The Vampires of Venice doesn't quite land in the near-classic category of the previous episode though, and not just because of its thin plot. The pacing is a bit off throughout; I mentioned it's action-heavy, but the big chase sequences are spaced out by some very slow-moving dialogue scenes, with Lucian Msamati's predictable and offensively-named Guido drawing most of my yawns. His character arc was telegraphed from the start, and he and his daughter mainly serve as plot devices. The episode also doesn't quite know what to do with the main characters for a good chunk of the story. Rory and the Doctor end up having to rescue Amy from the Calvierri house, and they just sort of stand around for a while until everyone runs out together. Then Rory and Amy just sort of... wander off again. It's a bit meandering, and while you're always having a good time, the story never picks up any serious dramatic momentum. It's also a lighter story, and, while those can be extraordinarily successful - Whithouse's School Reunion being perhaps the best example of that - this one doesn't quite hit every comedic bit. The Doctor and Rory in particular have an uncomfortable interplay, and, while this is obviously intentional, I don't need our favorite Time Lord telling penis jokes.

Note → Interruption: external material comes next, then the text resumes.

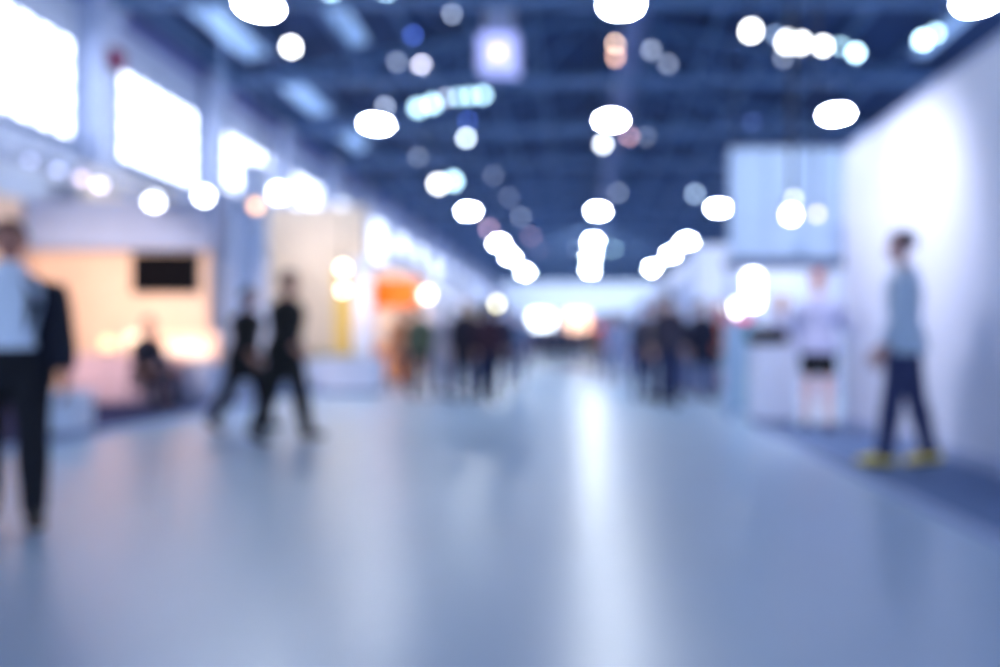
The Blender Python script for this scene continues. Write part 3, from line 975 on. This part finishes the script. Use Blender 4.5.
    for s in (1, -1):
        j = J[s]
        bm = B()
        sweep(bm, [j['heel'] + j['fu'] * .004 * k, j['heel'].lerp(j['toe'], .3) + j['fu'] * .03 * k, j['heel'].lerp(j['toe'], .7) + j['fu'] * .006 * k, j['toe'] + j['fd'] * .012 * k], [(.043 * k, .04 * k), (.045 * k, .05 * k), (.05 * k, .035 * k), (.04 * k, .026 * k)], side=rt, n=14)
        so = obj('shoe', bm, sm, root, True)
        bm = B()
        sweep(bm, [j['heel'] - j['fu'] * .03 * k, j['heel'].lerp(j['toe'], .5) - j['fu'] * .027 * k, j['toe'] + j['fd'] * .015 * k - j['fu'] * .018 * k], [(.046 * k, .011 * k), (.05 * k, .011 * k), (.042 * k, .01 * k)], side=rt, n=14)
        obj('sole', bm, M_black, so, True)
    root['hand_z'] = 0
    del root['hand_z']
    return root, {s: Matrix.Translation((x, y, z)) @ Matrix.Rotation(math.radians(yaw), 4, 'Z') @ (A[s]['w'] + A[s]['ld'] * .08 * k) for s in A}


def ground(u, v_, z=0.0):
    d = (EYE - z) * F / (v_ - CY)
    return (u - CX) / F * d, d


def bag(label, loc, w, h, dd, rgb, handle=0.2):
    t = thing('shoulder_bag', label, 'bag', loc)
    bm = B(); box(bm, (-w / 2, -dd / 2, -h - handle), (w / 2, dd / 2, -handle), 0.02); obj('body', bm, mat('bag_%d_%d_%d' % rgb, rgb, rough=0.6), t)
    bm = B()
    for s in (-1, 1):
        sweep(bm, [(-w * .3, s * dd * .3, -handle - .01), (-w * .2, s * dd * .2, -handle * .3), (0, 0, 0), (w * .2, s * dd * .2, -handle * .3), (w * .3, s * dd * .3, -handle - .01)], [.008] * 5, side=Vector((0, 1, 0)), n=6)
    obj('handle', bm, mat('bag_%d_%d_%d' % rgb, rgb), t)
    return t


NV = (16, 20, 38)
x, y = ground(17, 528)
person('person in dark suit jacket and light blue shirt facing the camera', x - 0.04, y, yaw=36, height=1.67, hips=(8, -6), knees=(4, 8), arms=((2, 9, 14), (2, 9, 14)), top=NV, inner=(212, 222, 244), bottom=(13, 14, 26), wear='suit', skin=(168, 112, 98), hair=(44, 32, 32), vox=0.012, build=1.08)
x, y = ground(245, 431)
person('person in black walking with a long stride, behind the taller walker', x, y, yaw=78, height=1.66, hips=(19, -18), knees=(6, 14), arms=((-22, 8, 14), (26, 8, 24)), top=(9, 10, 18), bottom=(9, 10, 17), skin=(170, 120, 105), wear='coat', vox=0.013, lean=4, build=1.2)
x, y = ground(285, 442)
person('tall person in black coat and trousers striding across the aisle', x, y, yaw=82, height=1.74, hips=(14, -13), knees=(4, 10), arms=((-24, 9, 14), (24, 9, 34)), top=(8, 8, 14), bottom=(8, 9, 15), skin=(178, 128, 112), wear='coat', hair=(60, 44, 40), vox=0.013, lean=3, build=1.25)
x, y = ground(904, 468, 0.045)
person('tall person in teal shirt, navy trousers and yellow shoes on the platform', x, y, z=0.045, yaw=238, height=1.83, hips=(9, -9), knees=(2, 4), spread=4.0, arms=((6, 4, 16), (10, 4, 24)), top=(172, 188, 212), bottom=(44, 52, 92), shoe=(226, 198, 70), wear='shirt', head=(10, 8), skin=(176, 140, 140), hair=(66, 58, 70), vox=0.012)
x, y = ground(818, 430, 0.045)
person('person with reddish hair in grey lavender shirt and black shorts', x, y, z=0.045, yaw=150, height=1.76, hips=(4, -3), knees=(3, 4), spread=2.5, arms=((30, 12, 50, 10), (38, 8, 50)), top=(164, 170, 208), bottom=(5, 5, 10), legs='shorts', wear='shirt', hair=(178, 110, 92), skin=(222, 176, 172), shoe=(70, 60, 90), vox=0.013, sleeve='long', build=1.15)
x, y = ground(782, 405)
person('person with brown hair leaning over the white reception counter', 2.85, 9.52, yaw=20, height=1.68, hips=(2, -2), knees=(3, 3), arms=((22, 10, 52), (20, 10, 60)), top=(176, 180, 214), bottom=(40, 44, 70), wear='shirt', hair=(150, 92, 72), longhair=True, skin=(226, 178, 160), vox=0.015)

# things on the reception counter
t = thing('handbag', 'black handbag standing on the white reception counter', 'bag', (2.34, 8.42, 1.02))
bm = B()
sweep(bm, [(-.2, 0, .1), (-.1, 0, .11), (.1, 0, .11), (.2, 0, .1)], [(.07, .1), (.085, .11), (.085, .11), (.07, .1)], side=Vector((0, 1, 0)), n=16)
for v in bm.verts:
    v.co.z = max(v.co.z, 0.0)
obj('body', bm, M_black, t, True)
bm = B(); sweep(bm, [(-.1, 0, .18), (-.07, 0, .28), (0, 0, .31), (.07, 0, .28), (.1, 0, .18)], [.009] * 5, side=Vector((0, 1, 0)), n=8); obj('handle', bm, M_black, t, True)

# seated visitor on a stool at the warm booth
sx, sy = at(157, 400, 10.2).x, 9.9
person('seated person in dark clothes in front of the white display shelf', sx, sy, z=0.06, yaw=70, height=1.68, hips=(86, 82), knees=(84, 80), arms=((20, 8, 50), (24, 8, 46)), top=(26, 26, 44), bottom=(26, 28, 50), wear='shirt', hair=(34, 26, 30), skin=(190, 140, 124), lean=8, vox=0.016)
t = thing('stool', 'low dark round stool under the seated person', 'stool', (sx - 0.04, sy + 0.015, 0.06))
bm = B(); lathe(bm, (0, 0, 0.33), [(.17, 0), (.19, .015), (.19, .04), (.15, .05)], 24); obj('seat', bm, M_black, t, True)
for a in range(4):
    c, s = math.cos(a * PI / 2 + .78), math.sin(a * PI / 2 + .78)
    bm = B(); tube(bm, (c * .19, s * .19, 0), (c * .13, s * .13, .335), .014, 8); obj('leg', bm, M_dark, t)

# people in the aisle: (u, foot v, yaw, height, hips, top, bottom, wear, legs, hair, longhair, label)
CROWD = [
    (420, 399, 200, 1.70, (8, -8), (92, 100, 82), (30, 34, 50), 'shirt', 'trousers', (44, 34, 30), False, 'person in olive top and dark trousers at the front of the aisle crowd'),
    (443, 398, 170, 1.76, (4, -6), (196, 184, 198), (170, 165, 185), 'coat', 'trousers', (52, 40, 38), False, 'person in a pale pinkish long coat beside the one in olive'),
    (474, 398, 185, 1.72, (8, -8), (74, 44, 62), (40, 58, 128), 'shirt', 'trousers', (150, 130, 90), True, 'fair haired person in maroon top and bright blue jeans'),
    (457, 392, 160, 1.66, (6, -5), (30, 28, 40), (150, 160, 190), 'shirt', 'trousers', (40, 34, 38), False, 'person in black top and pale trousers next to the maroon top'),
    (502, 396, 190, 1.74, (8, -10), (30, 38, 66), (40, 50, 84), 'coat', 'trousers', (50, 44, 46), False, 'person in long navy coat walking past the maroon top'),
    (518, 386, 10, 1.70, (8, -8), (92, 108, 146), (60, 74, 112), 'shirt', 'trousers', (70, 60, 62), False, 'person in grey blue top walking behind the long navy coat'),
    (658, 402, 20, 1.74, (10, -8), (112, 100, 104), (34, 44, 86), 'shirt', 'trousers', (84, 60, 54), True, 'brown haired person in grey brown top and navy jeans'),
    (678, 394, 5, 1.66, (4, -4), (172, 156, 186), (90, 104, 150), 'shirt', 'trousers', (110, 90, 90), True, 'person in pale mauve top beside the navy jeans'),
    (697, 398, 175, 1.72, (6, -7), (66, 72, 104), (150, 165, 200), 'shirt', 'trousers', (46, 42, 52), False, 'person in slate top and pale blue trousers'),
    (720, 398, 195, 1.72, (5, -6), (222, 104, 70), (34, 40, 66), 'shirt', 'trousers', (196, 92, 62), True, 'person with orange red hair in a coral orange top'),
    (733, 395, 170, 1.70, (5, -5), (20, 20, 34), (34, 42, 74), 'coat', 'trousers', (40, 34, 38), False, 'person in black coat beside the orange red hair'),
    (624, 381, 185, 1.70, (12, -12), (150, 164, 198), (44, 74, 150), 'shirt', 'trousers', (120, 110, 120), False, 'person in pale grey top and bright blue jeans walking alone'),
    (592, 374, 175, 1.72, (8, -8), (92, 78, 70), (84, 74, 80), 'coat', 'trousers', (60, 46, 40), False, 'person in brown coat down the aisle'),
    (603, 371, 5, 1.68, (6, -6), (150, 76, 88), (90, 100, 130), 'shirt', 'trousers', (70, 50, 46), True, 'person in dull red top beside the brown coat'),
    (640, 378, 10, 1.74, (9, -9), (120, 134, 170), (70, 84, 124), 'shirt', 'trousers', (70, 60, 60), False, 'person in blue grey top near the bright blue jeans'),
    (532, 372, 15, 1.72, (8, -8), (44, 52, 84), (32, 40, 66), 'coat', 'trousers', (44, 38, 42), False, 'person in slate blue long coat in the far middle of the aisle'),
    (545, 368, 190, 1.72, (8, -8), (24, 28, 48), (30, 38, 62), 'shirt', 'trousers', (40, 34, 38), False, 'person in black top in the far middle of the aisle'),
    (556, 370, 0, 1.66, (7, -7), (38, 46, 76), (24, 30, 50), 'shirt', 'trousers', (60, 46, 44), True, 'long haired person in navy top in the far middle of the aisle'),
    (568, 367, 180, 1.76, (9, -9), (20, 24, 42), (26, 34, 58), 'coat', 'trousers', (36, 32, 38), False, 'person in black long coat in the far middle of the aisle'),
    (579, 369, 20, 1.70, (8, -8), (60, 66, 96), (34, 42, 70), 'shirt', 'trousers', (46, 40, 42), False, 'person in dusky blue top in the far middle of the aisle'),
    (484, 380, 5, 1.78, (6, -6), (60, 62, 92), (44, 52, 84), 'shirt', 'trousers', (60, 50, 50), False, 'person in violet grey top standing behind the maroon top'),
    (401, 392, 30, 1.70, (4, -4), (196, 128, 92), (70, 52, 66), 'shirt', 'trousers', (70, 46, 40), True, 'person in terracotta top before the peach counter'),
    (412, 387, 160, 1.72, (4, -4), (224, 180, 150), (66, 58, 76), 'shirt', 'trousers', (90, 60, 46), False, 'person in peach top near the peach counter'),
    (464, 401, 10, 1.76, (7, -8), (36, 32, 48), (30, 36, 62), 'coat', 'trousers', (44, 38, 40), False, 'person in charcoal long coat at the front of the aisle crowd'),
    (489, 403, 175, 1.70, (8, -8), (58, 34, 50), (26, 32, 58), 'shirt', 'trousers', (40, 30, 32), True, 'dark haired person in plum top and navy trousers'),
    (645, 400, 15, 1.70, (8, -9), (46, 52, 84), (38, 48, 88), 'coat', 'trousers', (56, 46, 46), False, 'person in midnight blue coat beside the grey brown top'),
    (669, 407, 170, 1.78, (9, -8), (52, 48, 66), (30, 40, 78), 'shirt', 'trousers', (52, 40, 40), False, 'tall person in dark mauve top facing away down the aisle'),
    (703, 401, 10, 1.74, (6, -6), (34, 36, 58), (96, 108, 150), 'coat', 'trousers', (44, 36, 40), False, 'person in black blue coat beside the slate top'),
    (614, 384, 5, 1.72, (8, -8), (128, 140, 178), (60, 78, 130), 'coat', 'trousers', (80, 66, 66), False, 'person in light blue grey coat near the jeans wearer walking alone'),
]
for i, (u, v_, yw, h, hp, tc_, bc, wr, lg, hr, lh, lab) in enumerate(CROWD):
    x, y = ground(u, v_)
    person(lab, x, y, yaw=yw, height=h, hips=hp, knees=(5, 12), arms=((12 if i % 2 else -10, 8, 15 + 5 * (i % 4)), (-10 if i % 2 else 14, 8, 12 + 6 * (i % 3))), top=tc_, bottom=bc, wear=wr, legs=lg, hair=hr, longhair=lh, skin=((206, 158, 140), (180, 128, 108), (222, 180, 164))[i % 3], vox=0.02, group=None)

# ------------------------------------------------------------------ lights inside the booths, added aisle fill and world
light('spot_wall', 'SPOT', at(751, 31, 5.5) + Vector((0.1, 0.05, -0.12)), 190, (1.0, 0.93, 0.97), 0.2, target=(3.13, 6.9, 1.8), ang=94, blend=1.0)
light('lamp_booth_warm', 'SPOT', (-7.9, 7.6, 3.3), 420, (1.0, 0.72, 0.52), 0.1, target=(-8.0, 11.5, 1.3), ang=80, blend=1.0)
light('lamp_booth_warm', 'SPOT', (-6.6, 8.4, 3.3), 160, (1.0, 0.80, 0.70), 0.1, target=(-6.8, 11.5, 0.7), ang=70, blend=1.0)
light('lamp_booth_beige', 'SPOT', (-6.4, 13.2, 3.9), 190, (1.0, 0.84, 0.68), 0.1, target=(-6.6, 17.0, 1.9), ang=85, blend=1.0)
light('lamp_booth_orange', 'SPOT', (-5.6, 18.6, 3.4), 420, (1.0, 0.58, 0.30), 0.1, target=(-6.2, 23.0, 1.2), ang=95, blend=1.0)
light('lamp_booth_counter', 'SPOT', (-5.2, 15.2, 3.4), 160, (1.0, 0.62, 0.36), 0.1, target=(-5.0, 17.3, 0.9), ang=50, blend=1.0)
light('lamp_booth_far', 'SPOT', (-6.0, 24.6, 3.5), 500, (1.0, 0.97, 0.95), 0.1, target=(-7.0, 31.0, 1.6), ang=90, blend=1.0)
light('lamp_booth_group', 'SPOT', (4.6, 13.0, 3.6), 130, (0.97, 0.98, 1.0), 0.1, target=(4.2, 15.5, 1.5), ang=100, blend=1.0)
light('lamp_booth_banner', 'SPOT', (2.7, 6.6, 4.2), 120, (0.95, 0.97, 1.0), 0.1, target=(2.9, 9.2, 2.7), ang=75, blend=1.0)
light('aisle_fill', 'SPOT', (0.5, 38.0, 6.8), 2600, (0.95, 0.97, 1.0), 0.2, target=(0.5, 50.0, 4.2), ang=75, blend=1.0)  # added fill with no visible fixture, brightens the far banner

t = thing('aisle_fill_banner', 'wide pale banner added to brighten the far end of the aisle', 'banner', (0.5, 50.0, 3.2))  # banner added as a pale surface to lighten the far end of the hall
bm = B(); box(bm, (-6.5, -0.03, 0), (7.5, 0.03, 2.3), 0.01); obj('cloth', bm, mat('fill_banner_cloth', (190, 204, 226), rough=0.8), t)
bm = B(); tube(bm, (-6.7, 0, 2.35), (7.7, 0, 2.35), 0.05); obj('top_rail', bm, M_steel, t)
bm = B()
for xx in (-5.5, -0.8, 6.5):
    tube(bm, (xx, 0, 2.4), (xx, 0, roof_z(xx + 0.5) - 3.2 - 0.05), 0.02, 6)
obj('cable', bm, M_steel, t)

w = bpy.data.worlds.new('world')
sc.world = w
w.use_nodes = True
bg = w.node_tree.nodes['Background']
bg.inputs['Color'].default_value = (0.60, 0.78, 1.0, 1)
bg.inputs['Strength'].default_value = 2.0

It's shot nicely, though! The BBC is renowned for its period pieces, and Venice is just about the perfect fit for the network. I'm sure Cardiff has about 75 Venetian sets just lying around, waiting for the next period drama to come about. The production team uses them tastefully, with director Jonny Campbell and cinematographer Tony Slater Ling draping the city in a marble-white color that feels right at home. The costumes are also a big plus, as they've been for the majority of Series 5 so far - Rory's bachelor party shirt is hysterical (especially on Guido - that character's biggest success), and the Calvierri family looks terrific in just about everything.

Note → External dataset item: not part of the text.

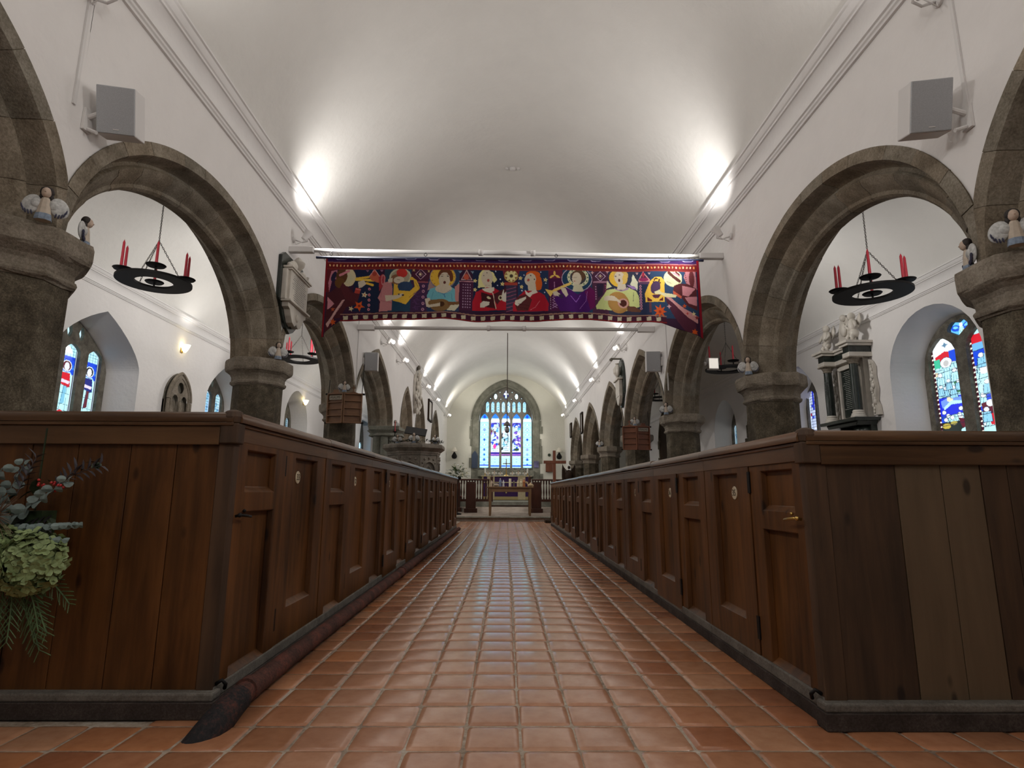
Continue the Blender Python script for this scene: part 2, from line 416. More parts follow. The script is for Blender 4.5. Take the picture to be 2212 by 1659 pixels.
names_L = ['rear grey stone arch on the left, mostly behind the photographer', 'grey stone arch at the left edge of the photo, springing from the big near pillar to the rear',
 'large grey stone arch on the left framing the nearest black ring chandelier', 'grey stone arch on the left just beyond the white memorial tablet, behind the banner tail',
 'tall grey stone arch on the left behind the small loudspeaker, ending at the pulpit', 'narrow pointed stone arch on the left just beyond the pulpit',
 'pointed stone arch on the left with dark brown organ wood behind it', 'farthest pointed stone arch on the left, beside the chancel']
names_R = ['rear grey stone arch on the right, mostly behind the photographer', 'grey stone arch at the right edge of the photo, springing to the rear',
 'large grey stone arch on the right framing the nearest ring chandelier with six candles', 'grey stone arch on the right behind the pointed banner tail',
 'grey stone arch on the right between the small loudspeaker and the hymn board pillar', 'stone arch on the right behind the oval memorial, fifth from the near end',
 'small far stone arch on the right, third from the chancel end', 'small far stone arch on the right, second from the chancel end']
for i, A in enumerate(ARC['L']): arch_obj('L', A, names_L[i] , 'left arcade arches')
for i, A in enumerate(ARC['R'][:-0 or None]): arch_obj('R', A, names_R[i] if i < len(names_R) else 'last stone arch on the right beside the chancel', 'right arcade arches')

# ---- pillars -------------------------------------------------------
def pillar(x, y, ztop, label, group, s=1.0):
    r = empty('stone_pillar', (x, y, 0), 0, label, 'pillar', group)
    A8 = PI/8; k = 1/math.cos(A8)
    def oct_(prof, mbx, jit=.004):
        rr = random.Random(int(y*10)+3)
        vs = []; fs = []; n = 8; sub = 3; N_ = n*sub
        for rad, z in prof:
            for i in range(N_):
                a0 = 2*PI*(i//sub)/n+A8; a1 = a0+2*PI/n; t = (i % sub)/sub
                p = (rad*k*(math.cos(a0)*(1-t)+math.cos(a1)*t), rad*k*(math.sin(a0)*(1-t)+math.sin(a1)*t))
                j = 1+rr.uniform(-jit, jit)*2
                vs.append((p[0]*j, p[1]*j, z+rr.uniform(-jit, jit)))
        for i in range(len(prof)-1):
            for q in range(N_):
                q2 = (q+1) % N_; fs.append((i*N_+q, i*N_+q2, (i+1)*N_+q2, (i+1)*N_+q))
        fs.append(tuple(range(N_))[::-1]); fs.append(tuple((len(prof)-1)*N_+q for q in range(N_)))
        mbx.add(vs, fs)
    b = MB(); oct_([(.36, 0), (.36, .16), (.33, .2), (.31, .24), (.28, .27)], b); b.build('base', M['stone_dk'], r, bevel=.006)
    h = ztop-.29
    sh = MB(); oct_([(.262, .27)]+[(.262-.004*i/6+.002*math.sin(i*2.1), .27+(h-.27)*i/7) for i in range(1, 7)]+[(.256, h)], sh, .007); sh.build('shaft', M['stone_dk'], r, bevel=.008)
    cp = MB(); z = ztop
    oct_([(.262, z-.31), (.272, z-.30), (.284, z-.29), (.290, z-.275), (.284, z-.258), (.272, z-.25), (.276, z-.21), (.292, z-.18), (.318, z-.155), (.335, z-.142), (.345, z-.125), (.350, z-.10), (.350, z-.03), (.344, z-.006), (.338, z)], cp, .005)
    cp.build('capital', M['stone_lt'] if False else M['stone_cap'], r, bevel=.006)
    return r
M['stone_cap'] = stone('capital_stone', (.12, .098, .073), (.22, .187, .147), (.34, .295, .24), 5)
pl = ['rear stone pillar on the left behind the photographer', 'left rear stone pillar just behind the photographer', 'huge near octagonal stone pillar at the left edge of the photo',
      'octagonal stone pillar on the left standing below the white memorial tablet', 'octagonal stone pillar on the left behind the open wooden hymn board', None]
pr = ['rear stone pillar on the right behind the photographer', 'right rear stone pillar just behind the photographer', 'near octagonal stone pillar at the right edge of the photo',
      'octagonal stone pillar on the right beside the black and white wall monument', 'octagonal stone pillar on the right with a small angel under the banner tail end',
      'octagonal stone pillar on the right behind the reddish hymn board', 'pale-capped stone pillar on the right just beyond the hymn board', 'small far stone pillar on the right, second from the chancel', 'farthest small stone pillar on the right, beside the chancel']
for y, lb in zip(L_P, pl):
    if lb: pillar(-W-.22, y, ZL, lb, 'left arcade pillars')
for y, lb in zip(R_P, pr):
    if lb: pillar(W+.28, y, ZR, lb, 'right arcade pillars')
# compound pier behind the pulpit, and the far piers on the left
cp = empty('stone_pier', (-W-.12, 13.98, 0), 0, 'clustered grey stone pier standing behind the carved pulpit', 'pillar'); struct(cp)
mb = MB()
for dx, dy, r in ((.18, -.18, .12), (.18, .18, .12), (-.17, .18, .12), (-.17, -.18, .12), (0, 0, .27), (.26, 0, .09), (0, -.28, .09)): mb.lathe([(r, 0), (r, 2.18)], (dx, dy), 14)
mb.build('shaft', M['stone_gr'], cp, smooth=40)
mb = MB(); mb.box(-.36, .36, -.40, .40, 2.33, 2.42); mb.lathe([(.3, 2.16), (.44, 2.2), (.4, 2.26), (.48, 2.33)], (0, 0), 8, phase=.5); mb.build('capital', M['stone_gr'], cp, bevel=.01)

# ---- ceilings ------------------------------------------------------
def vault(name, xc, half, z0, rise, y0, y1, n=40, mat='vault'):
    R = (half*half+rise*rise)/(2*rise); zc = z0+rise-R; a = math.asin(half/R); mb = MB(); vs = []; fs = []
    ny = 24
    for j in range(ny+1):
        for i in range(n+1):
            t = -a+2*a*i/n; vs.append((xc+R*math.sin(t), y0+(y1-y0)*j/ny, zc+R*math.cos(t)))
    for j in range(ny):
        for i in range(n): k = j*(n+1)+i; fs.append((k, k+1, k+n+2, k+n+1))
    mb.add(vs, fs); return struct(mb.build(name, M[mat], smooth=True))
vault('ceiling', 0, 2.68, 4.64, 1.74, YW, YE)
vault('ceiling_left_aisle', -(W+.56+AX)/2, (AX-W-.56)/2-.05, 4.06, .95, YW, YE)
vault('ceiling_right_aisle', (W+.56+AX)/2, (AX-W-.56)/2-.05, 3.94, .95, YW, YE)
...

Really, though, The Vampires of Venice is just another solid historical outing from Doctor Who, spiced up with the inclusion of what's becoming an extremely interesting and seamless serialized arc. It's a format that really works with the show, and not just in terms of plot, but with the characters. Rory is brought in smoothly and confidently by the writers, who have told us enough about Amy to the point where we can begin to see the relationship develop. In the next episode, this will take hold in a much stronger way, but this is a period of strength and efficiency for Doctor Who, despite the horny canal fish.